With E. Patrick Johnson’s one-man show Pouring Tea: Black Gay Men of the South Tell Their Tales, the scholar and performer shares the personal stories of men all over the region, touching on religion, sex, transgenderism, and the human commonalities that we all share. These are honest stories, stories of hope and heartache, pride and pain. Culling these confessional narratives collected in his book, Sweet Tea, Johnson embodies the men he portrays and takes the audience on an intimate journey through their lives.

As a part of this year’s Pride week, the College of Charleston’s Avery Institute and S.C. Equality have partnered with Charleston Pride to bring Johnson to Charleston for a one-night-only performance of Pouring Tea on Aug. 6 at 8 p.m. at the College of Charleston’s Emmett Robinson Theater.

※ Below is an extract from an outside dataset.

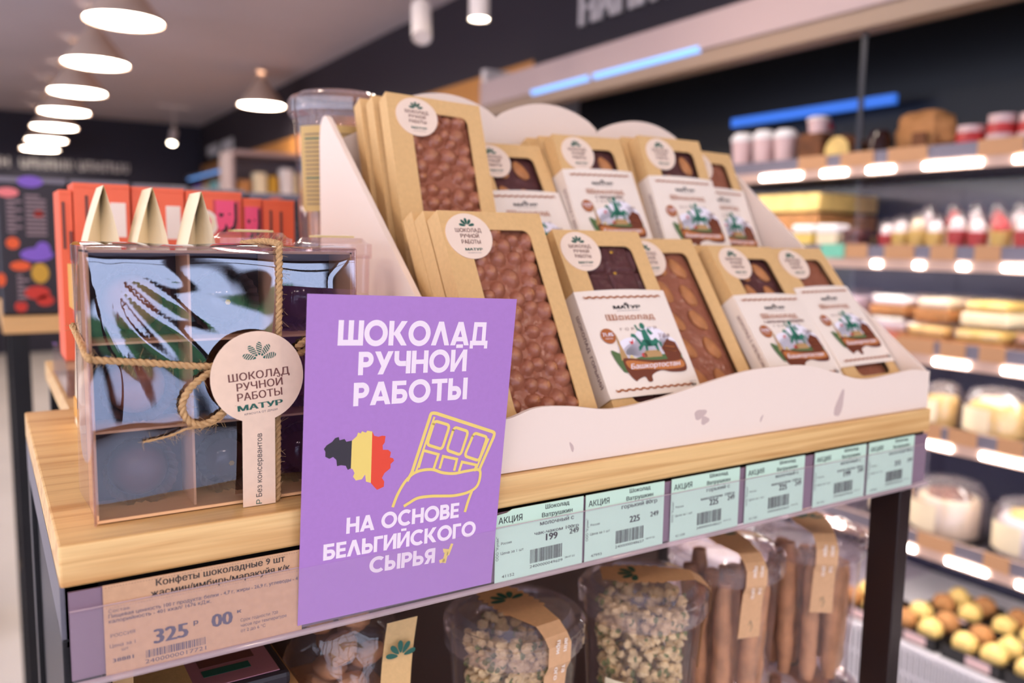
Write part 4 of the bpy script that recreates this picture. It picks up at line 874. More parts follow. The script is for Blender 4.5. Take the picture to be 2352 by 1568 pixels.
# ================================================================== lower shelf jars
SH = -.4295
def jar(x, y, z, label, group, phi, body='plain', h=.152, r0=.041, r1=.0475, lab=False):
    t = thing('snack_jar', label, 'jar', group, (x, y, z), phi)
    MB().lathe([(.0001, .003), (r0*.8, .003), (r0*.95, 0), (r0, .003), (r1, h-.026), (r1+.0015, h-.018)], 'clear_jar', n=48, cap=False).build('jar_body', t, smooth=True)
    MB().lathe([(r1+.0012, h-.028), (r1+.0042, h-.024), (r1+.0042, h-.012)], 'clear_lid', n=96, rib=.016, cap=False).lathe([(r1+.0042, h-.012), (r1+.0050, h-.009), (r1+.002, h-.006), (r1-.003, h-.008), (r1-.006, h-.0015), (r1-.012, h), (0.0001, h)], 'clear_lid', n=48, cap=False).build('lid', t, smooth=True)
    # kraft seal strip over the lid and down the side (towards local -Y)
    P = [(.0, .034, h+.0006), (0, .012, h+.0006), (0, -.012, h+.0006), (0, -r1+.008, h+.0006), (0, -r1-.0012, h-.0045), (0, -r1-.0062, h-.010), (0, -r1-.0058, h-.024), (0, -r1-.0016, h-.032), (0, -r1+.0006, h-.048), (0, -r1+.0026, h-.074)]
    wds = [.013, .016, .016, .0105, .0100, .0100, .0100, .0100, .0100, .0105]
    m = MB(); vs = []
    for (a, b, c), w_ in zip(P, wds): vs += [(-w_, b, c), (w_, b, c)]
    m.add(vs, [(2*k, 2*k+1, 2*k+3, 2*k+2) for k in range(len(P)-1)], 'kraft_strip')
    for k in range(6):
        for sx in (-1, 1): m.poly([(sx*.0155+.003*math.cos(2*PI*q/10), -.012+.008*k*.8+.003*math.sin(2*PI*q/10), h+.00055) for q in range(10)], 'kraft_strip')
    s = m.build('seal_strip', t, fix=False); p = MB()
    leaf_emblem(p, 0, .006, .015, lambda u, v: (u, v, h+.0009), 'ink_green')
    text(p, 'приятного', (-.0035, -r1-.0072, h-.0055), (0, .12, -1), (1, 0, 0), .0036, 'paper', .030, align='l', bold=.02); text(p, 'аппетита', (.0030, -r1-.0072, h-.0055), (0, .12, -1), (1, 0, 0), .0036, 'paper', .026, align='l', bold=.02)
    stroke(p, [(-.002, 0), (0, .004), (.002, 0), (0, -.006)], .0004, lambda u, v: (u, -r1+.0008, h-.062+v), 'ink_green')
    p.build('print', s, fix=False)
    if lab:
        q = MB(); q.grid(16, 1, lambda u, v: ((r0+.0015+.0035*v)*math.sin(-2.35+u*1.25), -(r0+.0015+.0035*v)*math.cos(-2.35+u*1.25), .012+.070*v), 'paper_cream'); lo = q.build('label', t, smooth=True, fix=False)
        p = MB()
        def cyl(u, v): a = -2.35+1.25*u; rr_ = r0+.0019+.0035*(v-.012)/.07; return Vector((rr_*math.sin(a), -rr_*math.cos(a), v))
        for k in range(14):
            w_ = (.85, .9, .55)[k % 3]; p.grid(8, 1, lambda a, b: cyl(.05+a*w_, .066-.0038*k+.0014*b), 'label_text')
        v_, fc, tw0 = glyphs('Печенье «Полба тыквенное»', .01); p.add([cyl(.05+.85*q_[0]/tw0, .0745+q_[1]*.0042) for q_ in v_], fc, 'ink_green')
        p.build('print', lo, fix=False)
    return t
def granola(x, y, z, label, n=620, R_=.0395, h=.120, seed=1):
    r_ = random.Random(seed); m = MB()
    for k in range(n):
        a = r_.uniform(0, 2*PI); lev = r_.random()*h; rad = (R_*(.86+.14*lev/h))*math.sqrt(r_.uniform(.5, 1))*.88; rr_ = r_.uniform(.0030, .0054)
        m.ball((rad*math.cos(a), rad*math.sin(a), 0.0145+lev), (rr_, rr_*.8, rr_*.7), 'granola', 7, 5, Matrix.Rotation(r_.uniform(0, 3), 3, 'X') @ Matrix.Rotation(r_.uniform(0, 3), 3, 'Z'), jit=.5, seed=k)
        if k % 3 == 0: m.ball((rad*1.06*math.cos(a+.1), rad*1.06*math.sin(a+.1), .015+lev), (.0035, .0015, .0022), 'granola_seed', 6, 4, Matrix.Rotation(r_.uniform(0, 3), 3, 'Y'))
    o = m.build('granola', smooth=False); o.location = (x, y, z); tag(o, label, 'granola', kind='stuff'); return o
def sticks(x, y, z, where, n=11, seed=2, h=.132):
    r_ = random.Random(seed)
    for k in range(n):
        a = 2*PI*k/(n-3)+r_.uniform(-.05, .05); rad = .0298 if k < n-3 else .011; a = a if k < n-3 else k*2.1; m = MB(); hh = h*r_.uniform(.82, 1.0)
        pts = [Vector((rad*math.cos(a)*(1+.08*j/8)+r_.uniform(-.0008, .0008), rad*math.sin(a)*(1+.08*j/8), .005+hh*j/8)) for j in range(9)]
        m.tube(pts, .008, 'cracker', 9, [r_.uniform(.0072, .0090)*(1 if 0 < j < 8 else .7) for j in range(9)])
        o = m.build('bread_stick', smooth=True); o.location = (x, y, z); tag(o, 'brown seeded bread stick standing in the %s' % where, 'bread stick', 'bread sticks in the %s' % where)
J = [(.2970, .0780, 'clear jar of granola under the first teal tag, nearest of the jars', .07, 'g', 'granola jars'), (.4170, .0720, 'clear jar of green seeded granola with cream text label, second of the jars', 1.0, 'g', 'granola jars'),
     (.5400, .0980, 'clear jar of bread sticks left of the farthest jar', -.31, 's', 'bread stick jars'), (.6500, .0920, 'clear jar of bread sticks beside the black table leg, upper of the stack', -.62, 's', 'bread stick jars')]
mat('clear_dark', (1, 1, 1))
for i, (x, y, lb, phi, kind, gp) in enumerate(J):
    z2 = SH+.1535; top = z2
    jar(x, y, SH, 'covered lower jar under the %s' % ['nearest granola jar', 'granola jar with the cream label', 'third jar of bread sticks', 'farthest jar of bread sticks'][i], gp, phi)
    jar(x, y, top, lb, gp, phi, lab=(i == 1))
    if kind == 'g':
        granola(x, y, top, ['pale oat granola clusters in the nearest jar', 'green seeded granola in the second jar'][i], seed=i+1)
        tag(MB().lathe([(.034, .004), (.040, .10)], 'granola', n=20, c=(x, y, SH)).build('granola', smooth=True), ['granola in the covered jar under the nearest jar', 'granola in the covered jar under the second jar'][i], 'granola', kind='stuff')
    else:
        sticks(x, y, top, ['third jar', 'farthest jar'][i-2], seed=i)
        sticks(x, y, SH, ['covered jar under the third jar', 'covered jar under the farthest jar'][i-2], seed=i+5)
# packets at the left of the lower shelf
bx = MB().box(.022, .130, .05, .20, SH, -.132, 'kraft_dark'); tag(bx.build('storage_carton'), 'brown carton standing on the lower shelf under the dark packet', 'carton')
t = thing('dark_packet', 'dark packet with dusty pink label under the kraft price tag', 'packet', loc=(.075, .10, -.1315))
MB().box(-.05, .05, -.038, .05, 0, .010, 'dark_pack').build('packet', t, bevel=.003)
lb = MB().box(-.046, .044, -.034, .040, .0102, .0108, 'magenta_label').build('label', t); MB().box(-.04, -.005, -.030, .02, .0109, .0111, 'kraft').box(.002, .035, -.01, .0, .0109, .0111, 'ink_brown').box(.002, .030, -.022, -.014, .0109, .0111, 'ink_green').build('print', lb)
wb2 = MB().box(.024, .034, .040, .0495, SH, -.085, 'wood_back'); tag(wb2.build('wooden_stake'), 'pale wooden stick at the left end under the price rail', 'stick')
bx = MB().box(.135, .222, .06, .20, SH, -.195, 'kraft_dark'); tag(bx.build('storage_carton'), 'brown carton standing on the lower shelf under the biscuit bag', 'carton')
t = thing('biscuit_bag', 'clear crinkled bag of round biscuits with kraft label under the purple sign', 'bag', loc=(.178, .115, -.1945))
m = MB(); m.ball((0, 0, .048), (.040, .042, .0465), 'clear_jar', 26, 18, jit=.28, seed=4); m.build('bag', t, smooth=True)
m = MB(); m.grid(6, 8, lambda u, v: (.006+.022*u+.006*v, -.0500+.004*math.sin(v*3), .012+.074*v), 'kraft'); lo = m.build('label', t, fix=False); p = MB(); leaf_emblem(p, .021, .062, .011, lambda u, v: (u, -.0505+.002, v), 'ink_green'); p.v = [(a, -.0512, c) for a, b, c in p.v]; p.build('print', lo, fix=False)
r_ = random.Random(9)
for k in range(11):
    o = MB().ball((0, 0, 0), (.0125, .0125, .0075), 'cracker' if k % 3 else 'bread', 14, 8, Matrix.Rotation(r_.uniform(-.9, .9), 3, 'X') @ Matrix.Rotation(r_.uniform(-.6, .6), 3, 'Y'), jit=.2, seed=k).build('round_biscuit', smooth=True)
    a = k*2.4; o.location = (.178+.017*math.cos(a)*(.6+.4*(k % 2)), .115+.018*math.sin(a)*(.6+.4*(k % 2)), -.1945+.016+.0062*k); tag(o, 'round biscuit inside the clear crinkled bag', 'biscuit', 'biscuits in the clear bag')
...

Leading up to the performance, Johnson took some time to talk with the City Paper about the show and the importance of sharing the stories of these men.

City Paper: What can the audience expect when they sit down to experience the show?

E. Patrick Johnson: I sometimes liken it to the black, gay, Southern version of the Vagina Monologues in that it’s me on a stool sort of channeling nine of the men that I interviewed for my book. So the performance is based on my interviews with black gay men that were born and raised and continue to live in the South. In the show I try to give a representative sample of the range of men I’ve interviewed, from the 93-year-old from New Orleans named Countess Vivian to the 21-year-old that I interviewed in Tuscaloosa, Ala., and even to the transgender person I interviewed who is actually from my hometown in Hickory, N.C. I perform a range of stories to give audiences a sense of being black and gay and Southern, but also dispelling certain myths about the South in general — that it is not a place where everybody is closeted or repressed, that everybody who might be LGBTQ is not miserable in the South — but also to show that the stories are human stories.

CP: One thing that I think really interests me about the performance is the fact that you embody all of these different characters throughout the show. What is that like for you to personally step into a person’s skin and then transition from one character to the next?

EPJ: As a performer, for me it’s a challenge and one that I love taking on. But it’s also a very humbling experience for me. I feel that these men have given me a gift in the sense that they have entrusted me with their stories and these are very intimate details of their lives. So I feel an ethical and moral responsibility to hold these stories in a responsible way, in a way that does not make a mockery of them, but also in a way that doesn’t make them precious. What I mean by that is these men are not saints. They are human, and as humans we also have our flaws. Trying to capture that in the performance, I’m walking a tight rope, but it’s one that I do from a position of ethical and moral responsibility to take care with the stories.

CP: When you perform the show, for instance, in front of a Southern audience or an audience from a different region, have you noticed any different takeaways that people who experience the show get depending on where they are or where they’re from?

EPJ: That’s an interesting question because I used to try to predict how the audience would respond based on where I was performing and I stopped doing that because I was always shocked. I always thought, in the North they’re not going to be as responsive and they’re not going to get some things, whereas in the South they’ll be really responsive, but no. So I stopped trying to predict how people would respond because I would always be surprised. One story that I love sharing is when I was performing the show in Mobile, Ala. It was at the main library. I typically do the show, if it’s not for a gay organization, it’s usually at a university or college. But this was an anomaly because it was the main library there and most of the audience was elderly white people. I was thinking, “This is not going to go well.” But to my surprise, it went very well. People were engaged and it was packed, but the thing that shocked me most was when a preacher stood up, a white preacher, who said one of the most shocking things I’ve ever heard. He said in this very Martin Luther King-esque voice, “Dr. Johnson, thank you for coming to Mobile. We need to talk more about spirituality and sexuality because God was there for the first erection and God was there for the first wet vagina, and he said, ‘It is good.'” So after that, I tried to stop trying to predict how audiences would respond because you never know how these stories are going to touch someone in a way that is unexpected. … I will say that I’ve never had a negative response because you fall in love with these men, even the ones that are complicated because you see their humanity. It’s hard to dislike someone when you see their shared humanity.